Aim -
Leave the pictures out and retype the lines from the beginning through the line with "scene.camera = cam", both ends included.

Dataset excerpt -

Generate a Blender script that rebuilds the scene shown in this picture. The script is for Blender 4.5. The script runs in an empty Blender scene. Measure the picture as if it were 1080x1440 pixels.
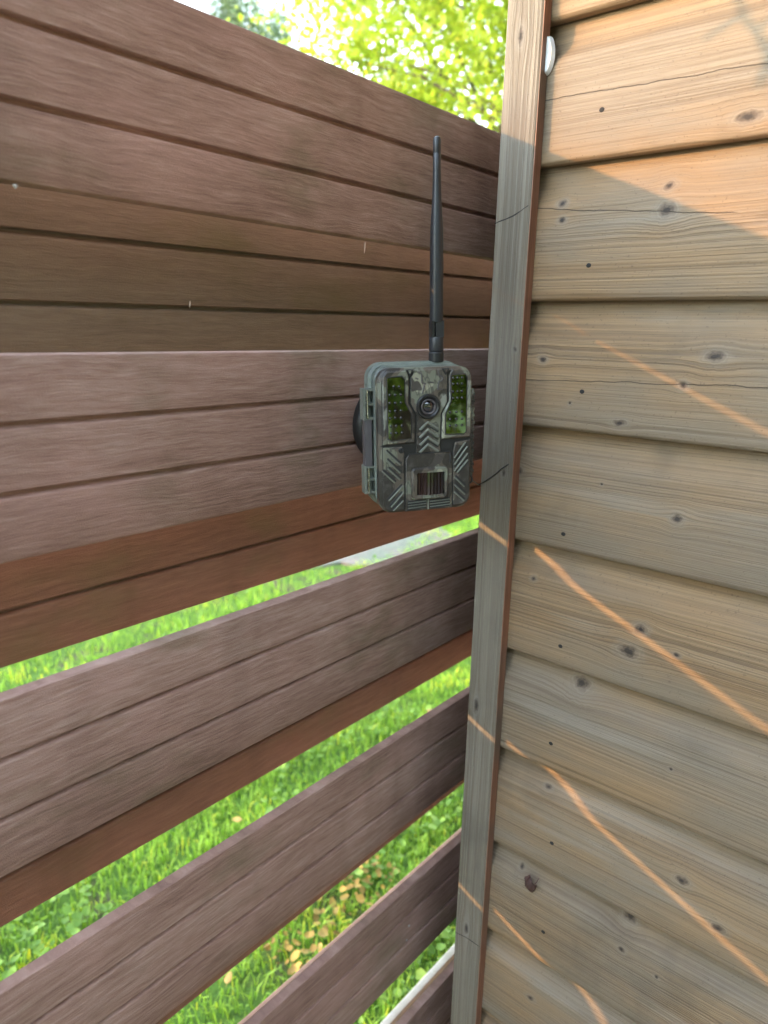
import bpy, bmesh, math, random
import numpy as np
from mathutils import Vector, Matrix, Euler
rnd = random.Random(7)
scene = bpy.context.scene
COL = scene.collection
R = math.radians

# ------------------------------------------------------------------ camera, sky, sun, exposure
# world frame: shed cladding face x=0, fence front face y=0, ground z=0
CAM = Vector((-0.71, -0.53, 1.56))
yaw, pitch, roll = R(49.73), R(14.35), R(1.29)
fwd = Vector((math.sin(yaw)*math.cos(pitch), math.cos(yaw)*math.cos(pitch), -math.sin(pitch)))
rgt0 = Vector((math.cos(yaw), -math.sin(yaw), 0)); up0 = rgt0.cross(fwd)
rgt = rgt0*math.cos(roll) + up0*math.sin(roll); upv = -rgt0*math.sin(roll) + up0*math.cos(roll)
cd = bpy.data.cameras.new('camera'); cam = bpy.data.objects.new('camera', cd); COL.objects.link(cam)
cd.sensor_fit = 'VERTICAL'; cd.sensor_height = 36; cd.lens = 1004.6/1440*36
cd.clip_start = 0.02; cd.clip_end = 2000
cd.dof.use_dof = True; cd.dof.focus_distance = 0.74; cd.dof.aperture_fstop = 5.2
cam.matrix_world = Matrix(((rgt.x, upv.x, -fwd.x, CAM.x), (rgt.y, upv.y, -fwd.y, CAM.y), (rgt.z, upv.z, -fwd.z, CAM.z), (0, 0, 0, 1)))
scene.camera = cam

SUN_TRAVEL = Vector((1.0, -0.61, -0.2684)).normalized()
SUN_EL = math.asin(-SUN_TRAVEL.z); SUN_AZ = math.atan2(-SUN_TRAVEL.x, -SUN_TRAVEL.y)
w = bpy.data.worlds.new('World'); scene.world = w; w.use_nodes = True
wn = w.node_tree; wn.nodes.clear()
sk = wn.nodes.new('ShaderNodeTexSky'); sk.sky_type = 'NISHITA'; sk.sun_disc = False
sk.sun_elevation = SUN_EL; sk.sun_rotation = SUN_AZ % (2*math.pi); sk.air_density = 1.2; sk.dust_density = 0.0; sk.ozone_density = 1.0
bg = wn.nodes.new('ShaderNodeBackground'); bg.inputs[1].default_value = 0.15
wo = wn.nodes.new('ShaderNodeOutputWorld')
hs = wn.nodes.new('ShaderNodeHueSaturation'); hs.inputs['Saturation'].default_value = 0.6     # milky autumn sky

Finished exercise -
Generate a Blender script that rebuilds the scene shown in this picture. The script is for Blender 4.5. The script runs in an empty Blender scene. Measure the picture as if it were 1080x1440 pixels.
import bpy, bmesh, math, random
import numpy as np
from mathutils import Vector, Matrix, Euler
rnd = random.Random(7)
scene = bpy.context.scene
COL = scene.collection
R = math.radians

# ------------------------------------------------------------------ camera, sky, sun, exposure
# world frame: shed cladding face x=0, fence front face y=0, ground z=0
CAM = Vector((-0.71, -0.53, 1.56))
yaw, pitch, roll = R(49.73), R(14.35), R(1.29)
fwd = Vector((math.sin(yaw)*math.cos(pitch), math.cos(yaw)*math.cos(pitch), -math.sin(pitch)))
rgt0 = Vector((math.cos(yaw), -math.sin(yaw), 0)); up0 = rgt0.cross(fwd)
rgt = rgt0*math.cos(roll) + up0*math.sin(roll); upv = -rgt0*math.sin(roll) + up0*math.cos(roll)
cd = bpy.data.cameras.new('camera'); cam = bpy.data.objects.new('camera', cd); COL.objects.link(cam)
cd.sensor_fit = 'VERTICAL'; cd.sensor_height = 36; cd.lens = 1004.6/1440*36
cd.clip_start = 0.02; cd.clip_end = 2000
cd.dof.use_dof = True; cd.dof.focus_distance = 0.74; cd.dof.aperture_fstop = 5.2
cam.matrix_world = Matrix(((rgt.x, upv.x, -fwd.x, CAM.x), (rgt.y, upv.y, -fwd.y, CAM.y), (rgt.z, upv.z, -fwd.z, CAM.z), (0, 0, 0, 1)))
scene.camera = cam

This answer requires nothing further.